Quantity	Symbol	Formula	Units
Radian	θ	\(\displaystyle \theta=\frac{s}{r}\)	rad
Period	T	Time for one revolution	s
Frequency	f	\(\displaystyle f=\frac{1}{T}\)	Hz (s⁻¹)
Angular speed	ω	\(\displaystyle \omega=\frac{2\pi}{T}=2\pi f\)	rad s⁻¹
Linear (tangential) speed	v	\(\displaystyle v=r\omega=\frac{2\pi r}{T}\)	m s⁻¹
Centripetal acceleration	a_c	\(\displaystyle a_c=r\omega^{2}= \frac{v^{2}}{r}\)	m s⁻²
Centripetal force	F_c	\(\displaystyle F_c=m r\omega^{2}= \frac{m v^{2}}{r}\)	N

---

9. Diagram – Geometry of Circular Motion

Blue line = radius r; orange line = tangential speed v; green arc = angular displacement Δθ.

---

10. Quick Revision Questions

1. A satellite orbits Earth at a radius of \(7.0\times10^{6}\ \text{m}\) with an angular speed of \(1.1\times10^{-3}\ \text{rad s}^{-1}\).
   Calculate its orbital period T. Answer: \(T=\dfrac{2\pi}{\omega}= \dfrac{2\pi}{1.1\times10^{-3}}\approx5.7\times10^{3}\ \text{s}\) (≈ 1.6 h).
2. A turntable rotates at \(120\ \text{rpm}\).
   (a) Convert this to angular speed in rad s⁻¹.
   (b) Find the linear speed of a point \(0.15\ \text{m}\) from the centre.
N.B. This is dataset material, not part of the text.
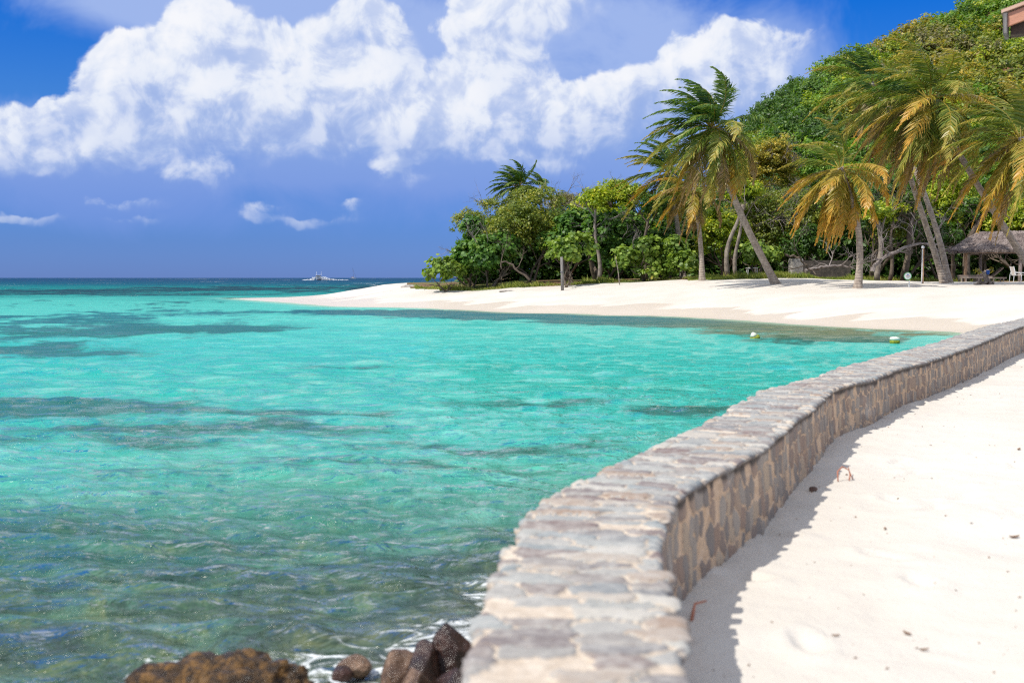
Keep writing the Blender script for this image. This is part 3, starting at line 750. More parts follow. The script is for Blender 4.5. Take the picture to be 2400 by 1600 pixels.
def rockmat(name, a, b_, c3, wetness=.5, sc=9):
    m, t, o = material(name)
    b = t.node('ShaderNodeBsdfPrincipled'); tcn = t.node('ShaderNodeTexCoord'); v = tcn.outputs['Object']
    n1 = t.noise(v, sc, 7, .7); n2 = t.noise(v, sc * 5, 5, .65)
    c = t.ramp(n1, [(.3, b_), (.48, a), (.62, c3), (.75, a)])
    c = t.mix(t.maprange(n2, .5, .7, 0, .6), c, tuple(x * .3 for x in b_))
    t.link(c, b.inputs['Base Color']); t.link(t.maprange(n1, .3, .6, .5 - wetness * .4, .8 - wetness * .5), b.inputs['Roughness'])
    b.inputs['Specular IOR Level'].default_value = .5
    bp = t.node('ShaderNodeBump'); bp.inputs['Strength'].default_value = 1.0; bp.inputs['Distance'].default_value = .02
    t.link(t.math('ADD', n1, t.math('MULTIPLY', n2, .7)), bp.inputs['Height']); t.link(bp.outputs[0], b.inputs['Normal'])
    t.link(b.outputs[0], o.inputs[0]); return m
RK1 = rockmat('weedy_rock', (.055, .028, .009), (.008, .006, .004), (.25, .125, .028), .7, 16)
RK2 = rockmat('wet_dark_rock', (.035, .017, .013), (.010, .007, .006), (.085, .035, .024), 1.0, 5)
RK3 = rockmat('wet_tan_rock', (.13, .075, .045), (.04, .024, .018), (.32, .20, .13), 1.0, 7)
RK4 = rockmat('grey_rock', (.34, .31, .28), (.16, .14, .13), (.50, .46, .42), .1, 3)
ROCKS = [
    (500, 1600, .40, (.37, .24, .21), RK1, 'big brown weed-crusted rock alone in the shallow water', .34, .30, 0),
    (640, 1568, .32, (.125, .10, .125), RK1, 'small brown lump of crusted rock against the right end of the big rock', .3, .22, 0),
    (1048, 1500, .22, (.12, .12, .20), RK2, 'tall dark wet boulder leaning against the foot of the wall', .2, .035, 1.0),
    (975, 1530, .16, (.13, .12, .21), RK2, 'dark angular wet boulder between the tan boulder and the wall', .2, .035, 1.0),
    (918, 1552, .09, (.12, .10, .16), RK3, 'tan wet boulder at the left of the dark boulders', .2, .035, 1.0),
    (965, 1585, .10, (.15, .10, .15), RK3, 'low orange tan boulder at the bottom edge beside the wall', .2, .035, 1.0),
    (1055, 1580, .14, (.14, .12, .20), RK2, 'dark red wet boulder lowest against the wall', .2, .035, 1.0),
    (815, 1530, .02, (.10, .08, .07), RK3, 'small pinkish rock half under the foam', .3, .03, .5),
    (790, 1545, .00, (.08, .06, .05), RK2, 'small dark rock awash left of the pinkish rock', .3, .03, .5),
]
for i, (rx, ry, rz, size, mt, lab, rgh, fin, fl) in enumerate(ROCKS):
    Yd = 1.95 * 2613.7 / (ry - 638) if rz < .05 else None
    c0 = on(rx, ry, rz * .6)
    V, F = rockmesh(size, 100 + i * 7, rgh, fin, 5, fl)
    V = V @ rotz(i * .9 if i not in (0,) else 0.12).T + np.array([c0[0], c0[1], rz * .45])
    me = mesh_np('rock', V, F, None, True)
    tag(put('rock', me, mt, None, (c0[0], c0[1], 0)), lab, 'rock', 'rocks at the foot of the wall' if i > 1 else None)

# ------------------------------------------------------------------ buoys
BW = simple('buoy_white', (.78, .80, .74), (.55, .60, .45), 9, .5, .3)
BG = simple('buoy_weed', (.30, .34, .03), (.12, .16, .02), 14, .7, .5)
p = on(2055, 787)
bu = thing('mooring_buoy', (p[0], p[1], 0), 'white topped mooring buoy with a yellow weedy underside, right one of two', 'buoy')
MB().lathe((p[0], p[1], -.12), [(.09, 0.02), (.135, .07), (.15, .14), (.15, .20)], 18).build('weedy_float', BG, bu, smooth=True)
MB().lathe((p[0], p[1], .082), [(.149, 0), (.15, .05), (.13, .085), (.04, .10)], 18).build('cap', BW, bu, smooth=True)
p = on(1735, 775)
bu = thing('float', (p[0], p[1], 0), 'small white and yellow cone shaped float lying lopsided in the water', 'buoy')
M = roty(-.45) @ rotx(.2)
MB().lathe((p[0], p[1], -.06), [(.17, 0), (.18, .07), (.13, .13)], 14, M).build('weedy_float', BG, bu, smooth=True)
MB().lathe((p[0] - .05, p[1], .06), [(.13, 0), (.09, .06), (.04, .11), (.02, .12)], 14, M).build('cap', BW, bu, smooth=True)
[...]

Solution: (a) \(\omega=\dfrac{2\pi\times120}{60}=4\pi\ \text{rad s}^{-1}\approx12.57\ \text{rad s}^{-1}\). (b) \(v=r\omega=0.15\times12.57\approx1.89\ \text{m s}^{-1}\).
3. A stone of mass \(0.25\ \text{kg}\) is whirled in a horizontal circle of radius \(0.60\ \text{m}\) at a speed of \(5.0\ \text{m s}^{-1}\).
   Determine the required centripetal force. Answer: \(F_c=\dfrac{m v^{2}}{r}= \dfrac{0.25\times5^{2}}{0.60}=10.4\ \text{N}\).